IT problems highlight skills shortages among workforce

10th April 2009 at 01:00
Majority of firms invest in training to address deficiencies, but some experts say it fails to benefit the economy

More than half of businesses paid for remedial training in basic skills over the past year, despite research claiming the multi-billion pound investment is almost worthless to the economy.

The Confederation of British Industry's annual survey of employers' views on skills found that 40 per cent were worried about literacy, numeracy and the information technology abilities of their staff.

Employers said basic skills training was vital. More than half of them paid for courses over the previous 12 months in addition to the Skills for Life programme, according to the CBI report.

The retail industry reports the biggest concerns, with 69 per cent of companies saying staff had problems with maths and 52 per cent saying their literacy was below par. But the main concern for employers across all industries is the level of IT skills, which are considered to be too low in 57 per cent of firms.
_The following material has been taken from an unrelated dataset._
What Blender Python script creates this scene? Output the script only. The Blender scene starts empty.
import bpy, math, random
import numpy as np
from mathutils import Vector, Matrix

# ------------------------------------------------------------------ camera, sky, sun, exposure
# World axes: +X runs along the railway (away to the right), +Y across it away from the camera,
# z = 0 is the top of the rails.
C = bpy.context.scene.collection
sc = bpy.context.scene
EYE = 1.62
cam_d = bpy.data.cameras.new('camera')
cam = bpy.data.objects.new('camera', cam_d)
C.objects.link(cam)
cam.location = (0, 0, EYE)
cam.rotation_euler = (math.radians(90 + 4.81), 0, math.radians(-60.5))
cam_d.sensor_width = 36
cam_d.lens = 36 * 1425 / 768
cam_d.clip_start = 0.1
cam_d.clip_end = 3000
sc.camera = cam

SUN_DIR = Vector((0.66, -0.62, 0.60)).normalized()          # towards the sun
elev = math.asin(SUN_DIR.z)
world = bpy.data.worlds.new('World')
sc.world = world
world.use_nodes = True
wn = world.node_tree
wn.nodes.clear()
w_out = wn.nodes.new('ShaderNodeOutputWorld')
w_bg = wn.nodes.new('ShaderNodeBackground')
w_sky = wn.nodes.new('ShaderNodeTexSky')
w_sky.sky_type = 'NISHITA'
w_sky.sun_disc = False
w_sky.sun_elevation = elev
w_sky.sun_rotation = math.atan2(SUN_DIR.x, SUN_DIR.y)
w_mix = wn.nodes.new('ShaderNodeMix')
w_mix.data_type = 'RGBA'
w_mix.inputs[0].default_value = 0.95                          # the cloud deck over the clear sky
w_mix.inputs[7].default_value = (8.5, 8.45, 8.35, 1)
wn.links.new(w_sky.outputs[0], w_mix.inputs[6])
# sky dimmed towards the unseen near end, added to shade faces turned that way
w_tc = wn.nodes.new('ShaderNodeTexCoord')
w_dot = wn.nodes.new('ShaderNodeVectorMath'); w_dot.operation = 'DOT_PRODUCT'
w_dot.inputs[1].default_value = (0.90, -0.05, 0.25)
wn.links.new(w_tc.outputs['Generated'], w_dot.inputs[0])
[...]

Richard Wainer, the CBI's head of education and skills, said poor literacy and numeracy were reckoned to cost the economy Pounds 2.5 billion a year, so anything that reduced the problem was valuable.

"Employers do expect the education system to ensure that people entering the labour market are literate and numerate to a functional level. There is a lot of frustration out there among businesses that have to pick up the pieces," he said.

"But we are not living in a perfect world and there are a lot of adults in our members' workforce who have problems with literacy and numeracy. They say it's important to address those concerns."

Progress in basic skills helps staff communicate and work together, improve their customer service and cut out errors in simple tasks such as counting out change, he said.

But research by Anna Vignoles, of the Institute of Education at London University, found that adult basic skills had not increased productivity and earnings.

"It is well known that an individual's basic skills level affects how much they earn, but research shows the three Rs are best acquired in childhood," she said. "Policies and qualifications to help adults develop them have proved largely ineffective. The array of low-level qualifications available to adults has not boosted productivity and earnings. Gains from workplace courses are particularly small."

The National Audit Office found last year that 1.5 million adults had been helped to reach basic literacy and numeracy standards by 2007 as a result of the Pounds 5bn investment in Skills for Life.

But Dr Vignoles said the UK still languished in the bottom half of international league tables for basic skills compiled by the Organisation for Economic Co-operation and Development.

Niace, the adult education body, said it was a myth that millions of adults were illiterate or innumerate, although many struggled with some aspects. Short courses had helped thousands develop the skills and confidence they needed, it said.